The issue is not that a central authority could in principle compute the optimal allocation if only it had more capacity. Rather, the relevant knowledge is generated and updated through decentralized activity itself. Prices function as signals that both transmit and produce information, allowing coordination without requiring any agent to comprehend the entire system.
If markets coordinate via price signals that summarize dispersed information, could a planner simulate those signals? Could optimization theory reconstruct the informational role of prices within a planned system? This ties back to our question about AI and totalitarianism. If AI can originate and process information at a scale and speed that approaches or exceeds human capabilities, it might be able to replace the need for decentralized markets.
This idea has intellectual antecedents. In the 1930s, the Soviet economist Leonid Kantorovich developed the foundations of linear programming while attempting to solve resource allocation problems in a planned economy. He showed that a central planner could in principle use optimization techniques to allocate resources efficiently. However, the computational resources required to solve these problems at the scale of an entire economy were beyond what was available at the time. The Soviet leadership did not adopt Kantorovich’s methods2, and the planned economy continued to struggle with inefficiency and shortages (and ultimately was outcompeted by Western liberal democracies and capitalism).
Nearly 100 years have passed since Kantorovich’s work, and computational resources have increased by many orders of magnitude. The question is whether modern AI could change the relative tradeoffs between centralized and decentralized information processing.
A sufficiently advanced AI system could process real-time sensor data from every factory, farm, and storefront. It could model consumer preferences from behavioral data at a granularity that prices only approximate3. It could run counterfactual simulations of supply chain disruptions, weather events, and demand shocks. Would a sufficiently powerful AI planner even need markets?

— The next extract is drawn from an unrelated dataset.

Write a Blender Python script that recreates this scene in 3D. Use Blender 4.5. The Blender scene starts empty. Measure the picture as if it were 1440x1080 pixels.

In theory, one could update its model continuously, faster than any price signal propagates through a market.
If we view the Hayekian knowledge problem not as an argument for markets, per se but instead as a hypothesis for authoritarian regimes have historically underperformed democracies, then just the shift in the ratio of information-processing power between central planners and decentralized markets could narrow the gap in economic performance and make dictatorships more viable.
Selectorate Theory and the Resource Curse
In a previous post, we explored the political economy of authoritarian regimes through the lens of selectorate theory (developed by Bruce Bueno de Mesquita, Alastair Smith, Randolph Siverson, and James Morrow).
To review, every leader survives by satisfying a “winning coalition.” In democracies, the coalition is large (the electorate), so leaders must provide public goods. In autocracies, the coalition is small (a few elites, generals, party insiders), so leaders can maintain power through targeted patronage.
The key variable is the size of the winning coalition \(W\) relative to the selectorate \(S\). When \(W/S\) is large, the leader is pushed toward public goods provision. When \(W/S\) is small, the leader can buy loyalty cheaply. The model predicts that small coalitions produce bad governance because the incentive structure rewards it.
Consider the determinants of coalition size. When wealth requires broad human participation, agriculture, manufacturing, services, the leader needs the population to be productive, which means providing education, infrastructure, healthcare. The winning coalition is effectively large because many people’s cooperation is needed4.